I. Un encadrement juridique structuré par le Code général des impôts et la convention fiscale bilatérale
A. La primauté de la convention fiscale franco-émirienne sur les règles du droit interne
En application de l’article 55 de la Constitution française, les conventions fiscales internationales dûment ratifiées et publiées priment sur les lois internes françaises. Ainsi, la convention fiscale du 19 juillet 1989 conclue entre la France et les Émirats arabes unis s’impose aux dispositions du Code général des impôts dès lors qu’elle trouve à s’appliquer.
L’article 6 de ladite convention précise que les revenus provenant de biens immobiliers sont imposables dans l’État où ces biens sont situés, soit aux Émirats dans le cas présent. Toutefois, cela ne signifie pas que la France renonce à toute imposition : l’article 23 § 2 de la convention prévoit que la France, en tant qu’État de résidence du contribuable, peut imposer ces revenus, tout en accordant un crédit d’impôt fictif égal à l’impôt étranger théorique, même si aucun impôt n’a été acquitté localement.
Ainsi, contrairement à une idée reçue, l’absence d’impôt sur le revenu aux Émirats n’exonère pas automatiquement le résident fiscal français de toute imposition sur les loyers perçus à Dubaï. Ce mécanisme, qualifié de "crédit d'impôt égal à l'impôt français", aboutit dans les faits à une imposition intégrale en France.
B. Le régime fiscal interne applicable en l’absence ou en complément de la convention
Conformément à l’article 4 A du Code général des impôts, les personnes domiciliées fiscalement en France sont imposables à raison de l’ensemble de leurs revenus mondiaux. Les revenus fonciers issus d’un bien situé à l’étranger sont donc, par principe, imposables en France, même s’ils proviennent d’un pays n’ayant pas d’impôt local sur le revenu.
L’article 13 du CGI précise que ces revenus doivent être déclarés en tant que revenus fonciers, et l’article 14 prévoit leur intégration au revenu net global. Si le bien est loué nu, le régime foncier classique s’applique, avec possibilité d’opter pour le micro-foncier sous conditions. Si le bien est meublé, les revenus doivent être déclarés sous le régime des bénéfices industriels et commerciaux (BIC), avec des obligations comptables spécifiques.
Dans tous les cas, le propriétaire est tenu de déclarer ces revenus via les formulaires 2047 (revenus de source étrangère) et 2044 (revenus fonciers), le cas échéant.
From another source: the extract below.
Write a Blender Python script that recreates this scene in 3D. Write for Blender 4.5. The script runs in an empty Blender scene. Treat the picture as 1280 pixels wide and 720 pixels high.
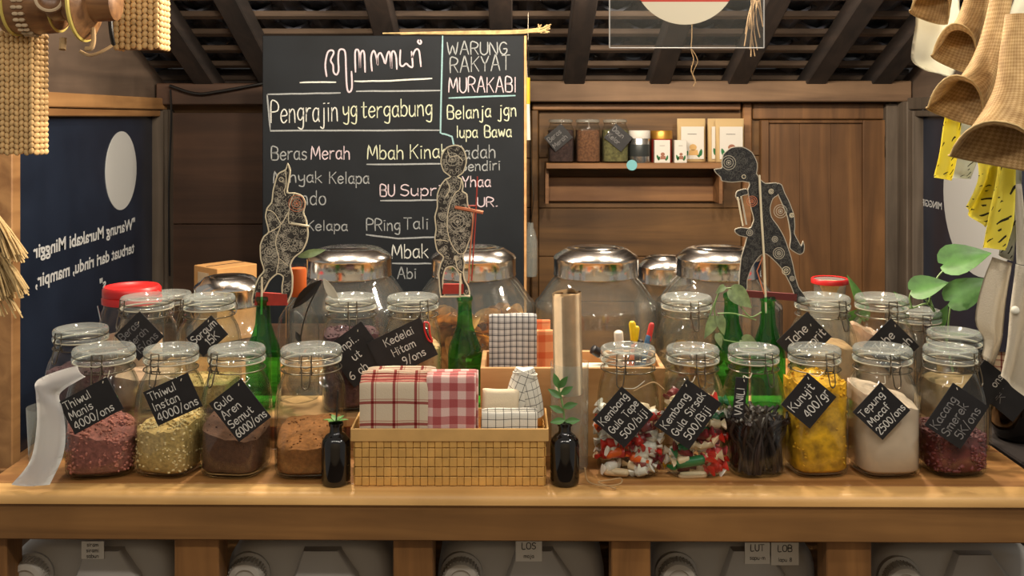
import bpy, bmesh, math, random
from mathutils import Vector, Matrix, noise

# ------------------------------------------------------------------ camera, world, lights
S = bpy.context.scene
COL = S.collection
F = 1240.0            # focal length in pixels of a 1280 wide picture
HZ = 147.0            # row of the horizon
CAMZ = 1.42
cd = bpy.data.cameras.new('camera')
cam = bpy.data.objects.new('camera', cd); COL.objects.link(cam)
cam.location = (0, 0, CAMZ); cam.rotation_euler = (math.pi/2, 0, 0)
cd.sensor_width = 36; cd.lens = F/1280*36; cd.shift_y = -(360-HZ)/1280
cd.clip_start = 0.02
S.camera = cam
S.view_settings.view_transform = 'Standard'; S.view_settings.look = 'None'
S.view_settings.gamma = 1; S.view_settings.use_curve_mapping = False
S.view_settings.exposure = 1.75
S.cycles.transparent_max_bounces = 48
S.cycles.max_bounces = 8; S.cycles.glossy_bounces = 3; S.cycles.transmission_bounces = 6
S.cycles.sample_clamp_indirect = 4.0
S.cycles.caustics_reflective = False; S.cycles.caustics_refractive = False

W = bpy.data.worlds.new('world'); S.world = W; W.use_nodes = True
W.node_tree.nodes['Background'].inputs[0].default_value = (0.75, 0.70, 0.62, 1)
W.node_tree.nodes['Background'].inputs[1].default_value = 0.12

def lamp(name, loc, power, color, radius=0.05, kind='POINT', size=None, rot=(0, 0, 0)):
    d = bpy.data.lights.new(name, kind); d.energy = power; d.color = color
    if kind == 'AREA':
        d.shape = 'RECTANGLE'; d.size, d.size_y = size
    else:
        d.shadow_soft_size = radius
    o = bpy.data.objects.new(name, d); COL.objects.link(o)
    o.location = loc; o.rotation_euler = rot
    return o
WARM = (1.0, 0.85, 0.66)
for x, w in ((-0.75, 7.5), (-0.38, 9.0), (0.0, 10.0), (0.38, 10.0), (0.75, 9.0)):
    lamp('ceiling_lamp_light', (x, 2.08, 1.97), w, WARM, 0.035)
for x, w in ((-0.9, 2.6), (-0.45, 2.6), (0.05, 3.0), (0.5, 2.8), (0.95, 2.0)):
    lamp('front_lamp_light', (x, 0.45, 2.10), w, (1.0, 0.91, 0.79), 0.04)
lamp('tote_fill_light', (0.95, 1.05, 1.95), 5.0, (1.0, 0.92, 0.80), 0.04)  # unseen fill light added to brighten the canvas totes at the counter end
lamp('back_wall_fill_light', (0.35, 2.75, 1.85), 3.0, (1.0, 0.84, 0.64), 0.05)  # unseen fill light added so the back wall does not go dim

# ------------------------------------------------------------------ helpers
R = random.Random(7)
PI = math.pi
def lin(c):
    c = c/255.0
    return c/12.92 if c <= 0.04045 else ((c+0.055)/1.055)**2.4
def rgb(r, g, b): return (lin(r), lin(g), lin(b), 1)
def P(px, py, Y):
    return Vector(((px-640)*Y/F, Y, CAMZ-(py-HZ)*Y/F))
def PX(px, Y): return (px-640)*Y/F
def PZ(py, Y): return CAMZ-(py-HZ)*Y/F

def link(o, parent=None):
    COL.objects.link(o)
    if parent is not None: o.parent = parent
    return o
def mesh_of(name, bm, mat, smooth=True, angle=40):
    me = bpy.data.meshes.new(name)
    bmesh.ops.recalc_face_normals(bm, faces=bm.faces[:])
    if smooth:
        a = math.radians(angle)
        for f in bm.faces: f.smooth = True
        for e in bm.edges:
            if len(e.link_faces) == 2 and e.calc_face_angle(0) > a: e.smooth = False
    bm.to_mesh(me); bm.free()
    for m in (mat if isinstance(mat, (list, tuple)) else [mat]): me.materials.append(m)
    return me
def obj(name, bm, mat, parent=None, loc=None, rot=None, smooth=True, label=None, angle=40):
    me = bm if isinstance(bm, bpy.types.Mesh) else mesh_of(name, bm, mat, smooth, angle)
    o = link(bpy.data.objects.new(name, me), parent)
    if loc is not None: o.location = loc
    if rot is not None: o.rotation_euler = rot
    if label: o['label'] = label
    return o
def tag(o, label, cat, group=None, kind=None):
    o['label'] = label; o['category'] = cat
    if group: o['group'] = group
    if kind: o['kind'] = kind
    return o
def thing(name, label, cat, loc=(0, 0, 0), rotz=0, group=None):
    o = bpy.data.objects.new(name, None); o.empty_display_size = 0.02
    COL.objects.link(o); o.location = loc; o.rotation_euler = (0, 0, rotz)
    return tag(o, label, cat, group)
def struct(name, bm, mat, parent=None, **k):
    o = obj(name, bm, mat, parent, **k)
    if parent is None: o['kind'] = 'structure'
    return o
def dup(root, loc, rotz=0, label=None):
    r = root.copy(); COL.objects.link(r); r.location = loc; r.rotation_euler = (0, 0, rotz)
    if label: r['label'] = label
    for ch in list(root.children):
        c = ch.copy(); COL.objects.link(c); c.parent = r
        for g in list(ch.children):
            d = g.copy(); COL.objects.link(d); d.parent = c
    return r

def B(): return bmesh.new()
def box(bm, c, s, rot=None, bev=0.0, seg=2):
    vs = bmesh.ops.create_cube(bm, size=1)['verts']
    for v in vs: v.co = Vector((v.co.x*s[0], v.co.y*s[1], v.co.z*s[2]))
    if bev:
        es = list({e for v in vs for e in v.link_edges})
        r = bmesh.ops.bevel(bm, geom=es, offset=bev, segments=seg, affect='EDGES', profile=0.5)
        vs = list({v for f in r['faces'] for v in f.verts} | {v for v in vs if v.is_valid})
    M = Matrix.Translation(Vector(c))
    if rot is not None: M = M @ (rot if isinstance(rot, Matrix) else Matrix.Rotation(rot[0], 4, rot[1]))
    for v in vs: v.co = M @ v.co
    return vs
def ring_pts(a, b, n, seg, phi=0.0):
    out = []
    for i in range(seg):
        t = 2*PI*i/seg
        c, s = math.cos(t), math.sin(t)
        x = a*math.copysign(abs(c)**(2/n), c); y = b*math.copysign(abs(s)**(2/n), s)
        out.append((x*math.cos(phi)-y*math.sin(phi), x*math.sin(phi)+y*math.cos(phi)))
    return out
def loft(bm, rings, cap0=True, cap1=True, closed=True):
    vr = [[bm.verts.new(p) for p in r] for r in rings]
    n = len(vr[0])
    for a, b in zip(vr, vr[1:]):
        for i in range(n if closed else n-1):
            j = (i+1) % n
            try: bm.faces.new((a[i], a[j], b[j], b[i]))
            except ValueError: pass
    if cap0: bm.faces.new(vr[0][::-1])
    if cap1: bm.faces.new(vr[-1])
    return vr
def lathe(bm, prof, seg=32, c=(0, 0, 0), cap0=True, cap1=True, n=2, M=None):
    rings = []
    for p in prof:
        r, z = p[0], p[1]; e = p[2] if len(p) > 2 else n
        rings.append([Vector((x, y, z)) for x, y in ring_pts(r, r, e, seg)])
    M = M or Matrix.Translation(Vector(c))
    return loft(bm, [[M @ q for q in r] for r in rings], cap0, cap1)
def tube(bm, pts, r, seg=6, closed=False, radii=None):
    pts = [Vector(p) for p in pts]; n = len(pts)
    rings = []; up = None
    for i, p in enumerate(pts):
        a = pts[(i-1) % n] if (closed or i > 0) else p
        b = pts[(i+1) % n] if (closed or i < n-1) else p
        t = (b-a)
        if t.length < 1e-9: t = Vector((0, 0, 1))
        t.normalize()
        if up is None:
            up = Vector((0, 0, 1)) if abs(t.z) < 0.9 else Vector((1, 0, 0))
        u = (up - t*up.dot(t))
        if u.length < 1e-6: u = t.orthogonal()
        u.normalize(); up = u; v = t.cross(u)
        rr = radii[i] if radii else r
        rings.append([p + u*math.cos(2*PI*k/seg)*rr + v*math.sin(2*PI*k/seg)*rr for k in range(seg)])
    if closed: rings.append(rings[0])
    vr = [[bm.verts.new(q) for q in rg] for rg in (rings[:-1] if closed else rings)]
    if closed: vr.append(vr[0])
    for a, b in zip(vr, vr[1:]):
        for k in range(seg):
            j = (k+1) % seg
            bm.faces.new((a[k], a[j], b[j], b[k]))
    if not closed:
        bm.faces.new(vr[0][::-1]); bm.faces.new(vr[-1])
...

En cas d’omission, il s’expose à des rappels d’impôts, à une majoration de 10 % et à des intérêts de retard, conformément à l’article 1727 du CGI.
II. Conséquences pratiques selon le type de bien, d’usage et la résidence fiscale du propriétaire
A. Biens meublés ou non, loués ou non : régime différencié et obligations déclaratives
Lorsque le bien immobilier situé aux Émirats n’est pas loué, il n’y a pas de revenu à déclarer mais il reste une obligation de déclaration de détention d’avoirs à l’étranger via le formulaire n°3916 bis. Cette obligation découle de l’article 1649 A du CGI et a été rappelée dans plusieurs arrêts, dont CE, 20 novembre 1996, n° 148038.
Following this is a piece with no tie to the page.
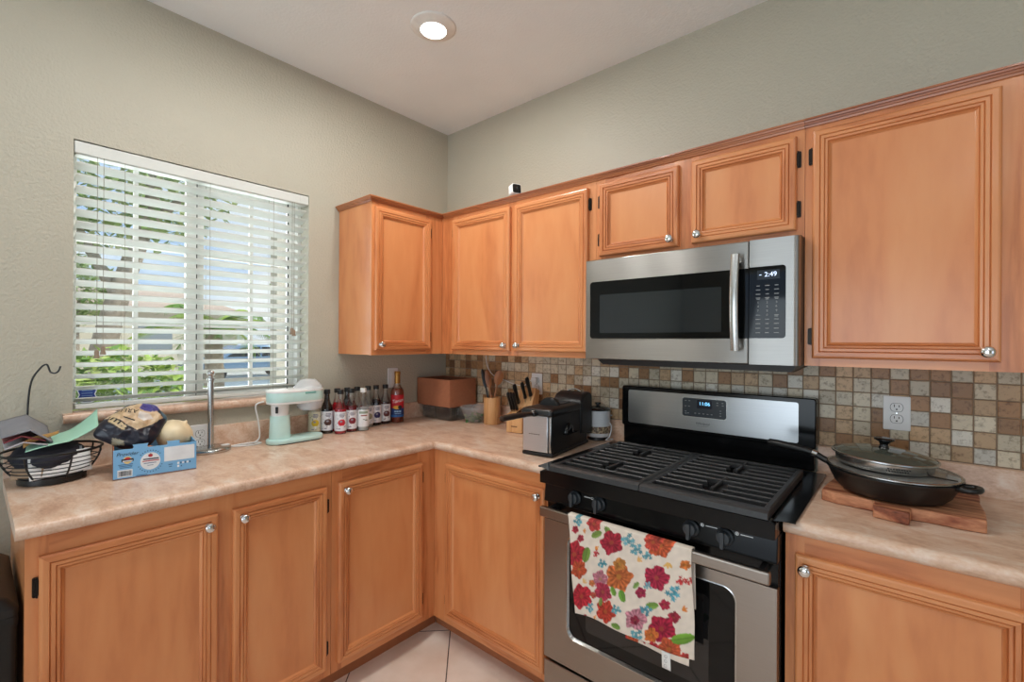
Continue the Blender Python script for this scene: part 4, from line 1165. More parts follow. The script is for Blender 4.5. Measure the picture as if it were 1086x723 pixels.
obj('label_art', am, [cmat('label_green', (150, 164, 146)), cmat('label_red', (150, 70, 66)), cmat('label_dgreen', (70, 100, 66))], lo, smooth=0)
bottle(.062, -.690, 'clear-necked syrup bottle at the back between the cherry and white-capped ones', (120, 30, 40), .120, (150, 40, 60))
bottle(.062, -.748, 'black-topped dark syrup bottle at the back against the wall', (28, 22, 24), .198, (60, 40, 40))
bottle(.072, -.630, 'pale syrup bottle half hidden behind the white-capped bottle', (180, 180, 172), .110, (150, 150, 120))
bottle(.062, -.572, 'syrup bottle of dark purple liquid with a navy picture on its label', (38, 14, 26), .142, (46, 40, 96))
bottle(.058, -.510, 'syrup bottle with a brown picture, beside the tall red-labelled bottle', (66, 20, 26), .120, (100, 44, 48))
# tall coffee syrup bottle
x, y = .076, -.441; c = (x, y, CT)
t = thing('syrup_bottle', 'tall syrup bottle with a red and blue label and gold neck foil', 'bottle', c)
TP = [(.034, .0005), (.0370, .004), (.0370, .176), (.0345, .188), (.022, .208), (.0165, .222), (.0150, .270), (.0165, .272), (.0165, .286)]
obj('glass', MB().lathe(TP, c, 28, cap1=False), M['glass'], t, smooth=50)
obj('syrup', MB().lathe([(.033, .004), (.0352, .008), (.0352, .172), (.033, .184), (.026, .196)], c, 28), cmat('amber_syrup', (140, 66, 46), .15), t, smooth=50)
obj('neck_foil', MB().lathe([(.0166, .224), (.0155, .272), (.0172, .274), (.0172, .290), (.015, .293), (.0005, .294)], c, 24, cap0=False, cap1=False), cmat('gold_foil', (176, 126, 58), .35, metal=.6), t)
lb = MB().lathe([(.0373, .034), (.0373, .160)], c, 28, cap0=False, cap1=False); lo = obj('label_paper', lb, cmat('label_bright_red', (196, 26, 40)), t, label='red paper label')
am = MB(); r_ = .0373; a0 = -.52
band = lambda z0, z1, m, h: am.lathe([(r_ + h, z0), (r_ + h, z1)], c, 28, m=m, cap0=False, cap1=False)
band(.034, .084, 0, .0002); band(.034, .046, 1, .0004)
wrap(ell(-.006, .089, .024, .010), c, r_, a0, 2, am, .0005); wrap(ell(.012, .090, .013, .011), c, r_, a0, 3, am, .0007)
def bend(size, txt, zc, shift, m, sh=0.0):
    am.text(txt, size, (0, 0, 0), (1, 0, 0), (0, 1, 0), m=m, shear=sh, fn=lambda u, v_: (x + (r_ + .0009) * math.cos(a0 + (u + shift) / r_), y + (r_ + .0009) * math.sin(a0 + (u + shift) / r_), CT + zc + v_ + .18 * u * (sh > 0)))
bend(.027, 'Torani', .126, .0, 4, .25)
for u0, u1, z0 in ((-.020, -.011, .0625), (-.009, .003, .0625), (.005, .018, .0625)): wrap([(u0, z0), (u1, z0), (u1, z0 + .008), (u0, z0 + .008)], c, r_, a0, 5, am, .0009)
wrap([(-.018, .056), (.018, .056), (.018, .053), (-.018, .053)][::-1], c, r_, a0, 5, am, .0009)
obj('label_art', am, [cmat('label_navy', (34, 58, 112)), cmat('label_blue2', (46, 104, 170)), cmat('label_yellow', (224, 168, 50)), cmat('label_black', (44, 32, 36)), cmat('label_white', (240, 240, 240)), cmat('label_sky', (150, 190, 225))], lo, smooth=0)

# ------------------------------------------------------------------ corner: deli tubs, cardboard box, salad bowl
def tub(cx, cy, hx, hy, label):
    t = thing('plastic_tub', label, 'container', (cx, cy, CT), 'clear tubs under the cardboard box')
    mb = MB(); n_ = 0; v = []
    for s, z in ((.86, CT + .0008), (.90, CT + .004), (1, CT + .074)):
        p = rrect(cx - hx * s, cx + hx * s, cy - hy * s, cy + hy * s, .014, 5); n_ = len(p); v += [(a, b, z) for a, b in p]
    mb.add(v, [list(range(n_))[::-1]] + [(j * n_ + i, j * n_ + (i + 1) % n_, (j + 1) * n_ + (i + 1) % n_, (j + 1) * n_ + i) for j in range(2) for i in range(n_)])
    for k in range(14):
        for yy in (cy - hy * .96,):
            xx = cx - hx * .8 + hx * 1.6 * k / 13; mb.box(xx - .002, xx + .002, yy - .001, yy + .001, CT + .006, CT + .066)
        yy = cy - hy * .8 + hy * 1.6 * k / 13; mb.box(cx + hx * .96 - .001, cx + hx * .96 + .001, yy - .002, yy + .002, CT + .006, CT + .066)
    obj('tub_body', mb, M['clear_plastic'], t)
    lm = MB().prism(rrect(cx - hx * 1.03, cx + hx * 1.03, cy - hy * 1.03, cy + hy * 1.03, .014, 5), lambda a, b, h: (a, b, h), CT + .074, CT + .082)
    obj('lid', lm, M['clear_plastic'], t)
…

En cas de mise en location nue, le régime des revenus fonciers s’applique, comme prévu par l’article 15 du CGI, avec possibilité de déduire certaines charges (frais de gestion, intérêts d’emprunt, taxe foncière, etc.). Si le bien est meublé, l’activité est assimilée à une activité commerciale, soumise au régime des BIC, et le contribuable doit tenir une comptabilité spécifique.
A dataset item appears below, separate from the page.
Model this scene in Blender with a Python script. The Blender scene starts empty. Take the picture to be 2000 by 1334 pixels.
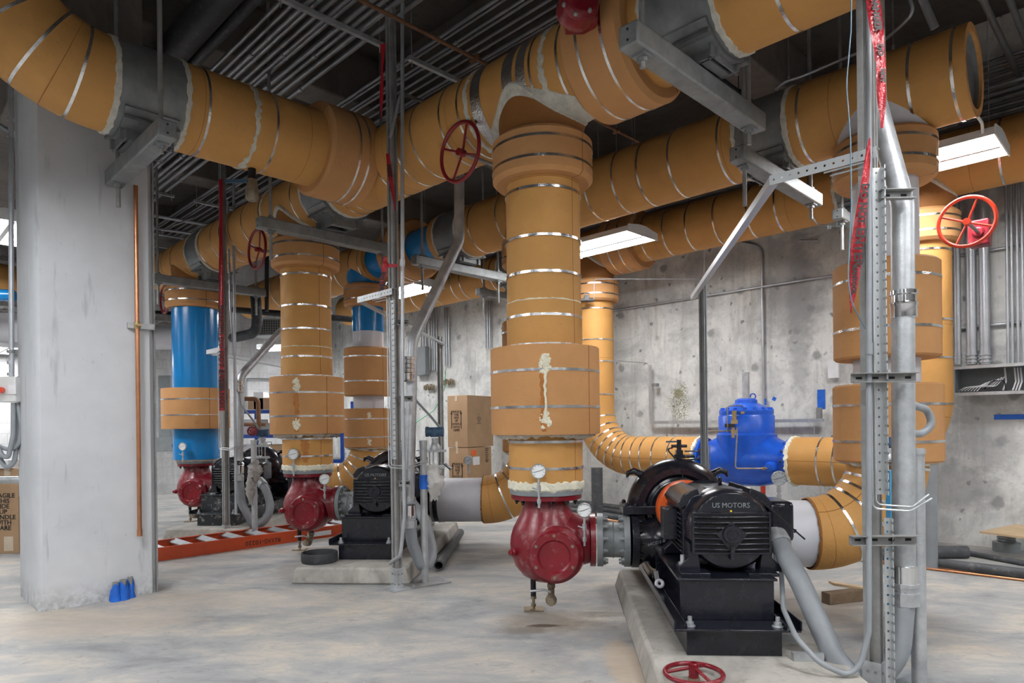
import bpy, bmesh, math, random
from mathutils import Vector, Matrix
random.seed(7)
V = Vector
PI = math.pi
SC = bpy.context.scene
COL = SC.collection
F = 1300.0; HZ = 1.45; ROLL = 0.012
R2 = math.sqrt(0.5)
X_, Y_, Z_ = V((1, 0, 0)), V((0, 1, 0)), V((0, 0, 1))
A_ = V((R2, R2, 0)); B_ = V((-R2, R2, 0))
P_ = V((0.0706, 0.9975, 0)); Q_ = V((0.9975, -0.0706, 0))

def G(a, b, z=0.0):                 # room grid: a across, b along the headers
    return V(((a - b) * R2, (a + b) * R2, z))
def ray(x, y):
    u = x - 1000.0; v = y - 830.0
    return (u - ROLL * v) / F, (v + ROLL * u) / F
def px(x, y, D):
    u, v = ray(x, y); return V((u * D, D, HZ - v * D))
def pz(x, y, z=0.0):
    u, v = ray(x, y); D = (HZ - z) / v; return V((u * D, D, z))
def pa(x, y, a):
    u, v = ray(x, y); D = a / R2 / (1 + u); return V((u * D, D, HZ - v * D))
def pb(x, y, b):
    u, v = ray(x, y); D = b / R2 / (1 - u); return V((u * D, D, HZ - v * D))

AW0 = 9.15
# ------------------------------------------------------------------ materials
def new_mat(name):
    m = bpy.data.materials.new(name); m.use_nodes = True
    nt = m.node_tree; b = nt.nodes['Principled BSDF']
    return m, nt, b
def N(nt, t, **kw):
    n = nt.nodes.new(t)
    for k, v in kw.items():
        if k in n.inputs: n.inputs[k].default_value = v
        else: setattr(n, k, v)
    return n
def noise(nt, scale, detail=4, rough=.6, vec=None, dist=0):
    n = nt.nodes.new('ShaderNodeTexNoise'); n.inputs['Scale'].default_value = scale
    n.inputs['Detail'].default_value = detail; n.inputs['Roughness'].default_value = rough
    n.inputs['Distortion'].default_value = dist
    if vec: nt.links.new(vec, n.inputs['Vector'])
    return n
def ramp(nt, fac, stops):
    r = nt.nodes.new('ShaderNodeValToRGB')
    e = r.color_ramp.elements
    while len(e) < len(stops): e.new(0.5)
    for i, (p, c) in enumerate(stops):
        e[i].position = p; e[i].color = (c[0], c[1], c[2], 1) if not isinstance(c, (int, float)) else (c, c, c, 1)
    nt.links.new(fac, r.inputs['Fac']); return r
def mix(nt, fac, a, b, mode='MIX'):
    m = nt.nodes.new('ShaderNodeMix'); m.data_type = 'RGBA'; m.blend_type = mode
    def put(i, v):
        if hasattr(v, 'is_output'): nt.links.new(v, m.inputs[i])
        elif i == 0: m.inputs[0].default_value = v
        else: m.inputs[i].default_value = (v[0], v[1], v[2], 1)
    put(0, fac); put(6, a); put(7, b)
    return m.outputs[2]
def bump(nt, b, h, strength=.3, dist=.01):
    n = nt.nodes.new('ShaderNodeBump'); n.inputs['Strength'].default_value = strength
    n.inputs['Distance'].default_value = dist
    nt.links.new(h, n.inputs['Height']); nt.links.new(n.outputs[0], b.inputs['Normal']); return n
def objco(nt):
    return nt.nodes.new('ShaderNodeTexCoord').outputs['Object']
def plain(name, col, rough=.5, metal=0, var=.12, bs=0, scale=8, spec=None, dirt=None, dirt_amt=.5):
    m, nt, b = new_mat(name)
    co = objco(nt)
    n = noise(nt, scale, 3, .65, co)
    lo = tuple(c * (1 - var) for c in col); hi = tuple(min(1, c * (1 + var)) for c in col)
    r = ramp(nt, n.outputs['Fac'], [(.3, lo), (.7, hi)])
    out = r.outputs['Color']
    if dirt:
        n2 = noise(nt, scale * 2.3, 5, .7, co)
        r2 = ramp(nt, n2.outputs['Fac'], [(.55, 0.0), (.68, dirt_amt)])
        out = mix(nt, r2.outputs['Color'], out, dirt)
    nt.links.new(out, b.inputs['Base Color'])
    b.inputs['Roughness'].default_value = rough; b.inputs['Metallic'].default_value = metal
    if spec is not None: b.inputs['Specular IOR Level'].default_value = spec
    if bs: bump(nt, b, noise(nt, scale * 6, 2, .6, co).outputs['Fac'], bs)
    return m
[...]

Dans tous les cas, même si aucun impôt n’est prélevé aux Émirats, la France conserve le droit d’imposer intégralement ces revenus, conformément à l’article 23 § 2 de la convention fiscale.
B. Impact de la résidence fiscale et cas d’exonération ou d’imposition réelle
Si le contribuable devient résident fiscal aux Émirats au sens de l’article 4 de la convention (c’est-à-dire qu’il a son domicile ou centre d’intérêt économique principal aux Émirats), alors les règles d’imposition changent. La France ne pourra imposer les revenus immobiliers que si elle conserve un lien d’imposition, notamment via la clause de résidence fiscale partagée.
Toutefois, en pratique, la résidence fiscale aux Émirats n’est pas automatique même avec un visa long séjour. Il faut démontrer un transfert effectif du foyer fiscal, ce qui implique l’abandon du domicile fiscal en France. Cette appréciation est souveraine et a fait l’objet de plusieurs décisions, notamment CE, 25 mai 2016, n° 377904, où le Conseil d’État a jugé que l’inscription à un registre consulaire ou la possession d’un visa ne suffisait pas à caractériser la perte de la résidence fiscale française.
Ainsi, tant que le contribuable reste résident fiscal en France, il demeure imposable sur les revenus immobiliers provenant des Émirats, selon les mécanismes internes du CGI et les règles prévues par la convention. À l’inverse, en cas de résidence fiscale avérée aux Émirats, les loyers perçus à Dubaï ne sont plus imposables en France, sauf disposition contraire de la convention applicable.